Answer with one number: how many lines have "scene".

### DATA ENTRIES ###

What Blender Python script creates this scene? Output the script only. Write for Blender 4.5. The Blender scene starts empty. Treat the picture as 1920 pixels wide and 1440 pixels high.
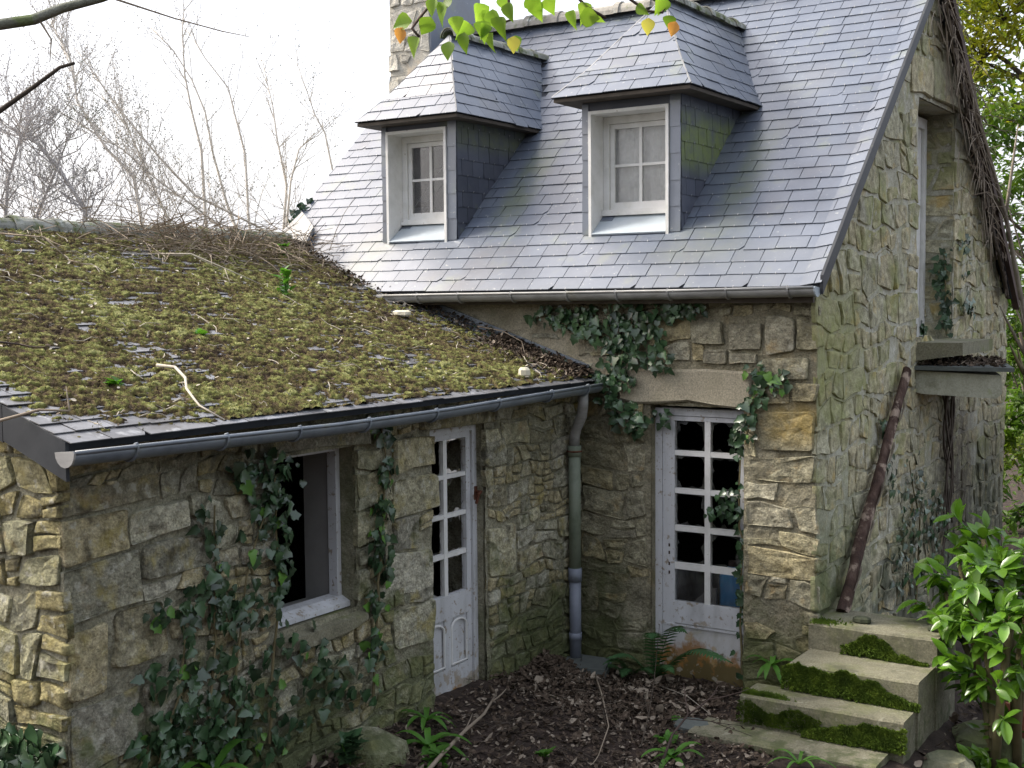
import bpy, math, random
import numpy as np
from mathutils import Vector, Matrix, noise

SC = bpy.context.scene
COL = SC.collection
random.seed(11)
PI = math.pi

# ------------------------------------------------------------------ camera
def setup_camera():
    yaw, pitch, roll = math.radians(33.042), math.radians(-3.8506), math.radians(-0.512)
    fw = Vector((-math.sin(yaw)*math.cos(pitch), math.cos(yaw)*math.cos(pitch), math.sin(pitch)))
    r = Vector((math.cos(yaw), math.sin(yaw), 0))
    u = r.cross(fw)
    r2 = r*math.cos(roll) + u*math.sin(roll)
    u2 = -r*math.sin(roll) + u*math.cos(roll)
    cd = bpy.data.cameras.new('camera')
    cd.sensor_width = 36.0
    cd.lens = 36.0*2355.38/1920.0
    cd.clip_start = 0.1
    cd.clip_end = 400
    co = bpy.data.objects.new('camera', cd)
    m = Matrix((r2, u2, -fw)).transposed().to_4x4()
    m.translation = Vector((5.1309, -8.9082, 3.0617))
    co.matrix_world = m
    COL.objects.link(co)
    SC.camera = co
setup_camera()

# ------------------------------------------------------------------ light
SUN_DIR = Vector((-0.70, -0.19, 0.68)).normalized()      # towards the sun
def setup_light():
    w = bpy.data.worlds.new('World'); SC.world = w
    w.use_nodes = True
    nt = w.node_tree
    for n in list(nt.nodes): nt.nodes.remove(n)
    out = nt.nodes.new('ShaderNodeOutputWorld')
    bg = nt.nodes.new('ShaderNodeBackground'); bg.inputs['Strength'].default_value = 0.15
    sky = nt.nodes.new('ShaderNodeTexSky'); sky.sky_type = 'NISHITA'
    sky.sun_disc = False
    sky.sun_elevation = math.asin(SUN_DIR.z)
    sky.sun_rotation = math.atan2(SUN_DIR.x, SUN_DIR.y)
    sky.air_density = 1.0; sky.dust_density = 9.0; sky.ozone_density = 1.0
    # thin bright cloud veil over the whole dome
    mix = nt.nodes.new('ShaderNodeMix'); mix.data_type = 'RGBA'
    mix.inputs['Factor'].default_value = 0.36
    mix.inputs[7].default_value = (9.0, 9.2, 9.9, 1)
    nt.links.new(sky.outputs[0], mix.inputs[6])
    nt.links.new(mix.outputs[2], bg.inputs['Color'])
    nt.links.new(bg.outputs[0], out.inputs[0])
    ld = bpy.data.lights.new('sun', 'SUN'); ld.energy = 2.5; ld.angle = math.radians(10.0)
    ld.color = (1.0, 0.95, 0.86)
    lo = bpy.data.objects.new('sun', ld)
    lo.rotation_euler = SUN_DIR.to_track_quat('Z', 'Y').to_euler()
    lo.location = (-10, -5, 14)
    COL.objects.link(lo)
    vs = SC.view_settings
    vs.view_transform = 'Standard'; vs.look = 'None'; vs.gamma = 1; vs.exposure = 0.95
    vs.use_curve_mapping = False
    SC.render.engine = 'CYCLES'
setup_light()

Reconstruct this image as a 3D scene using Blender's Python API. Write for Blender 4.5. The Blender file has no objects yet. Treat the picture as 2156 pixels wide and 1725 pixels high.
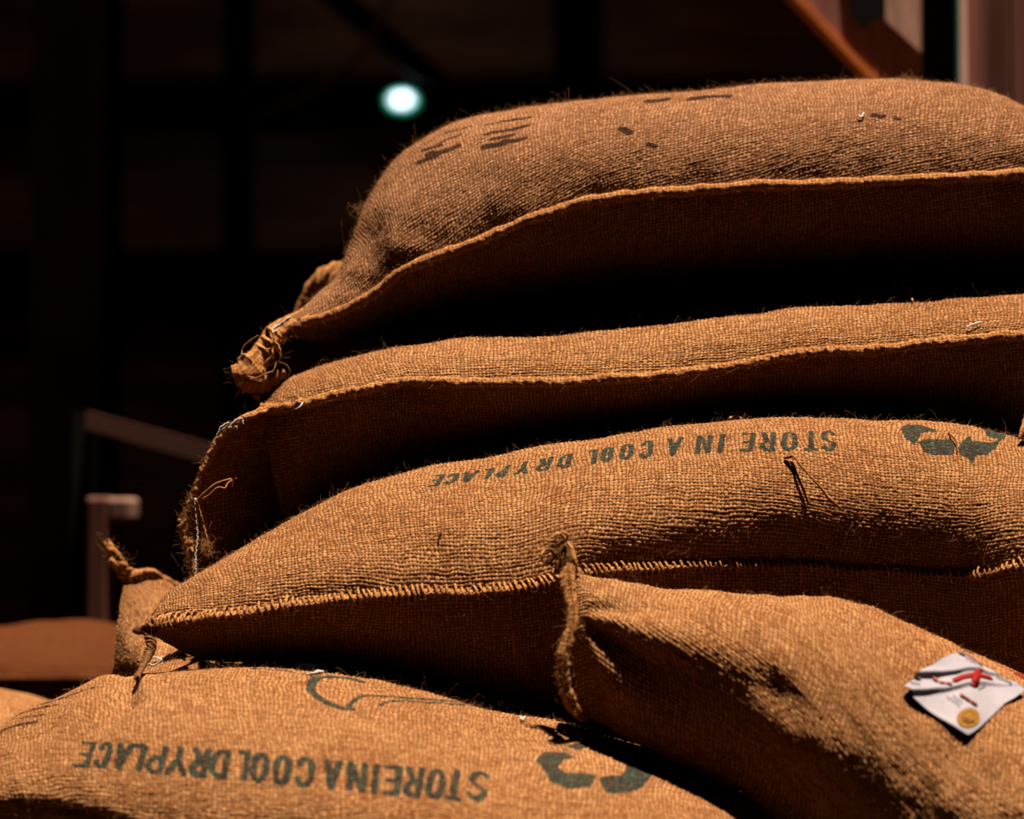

###

### COMPLETED EXERCISE
3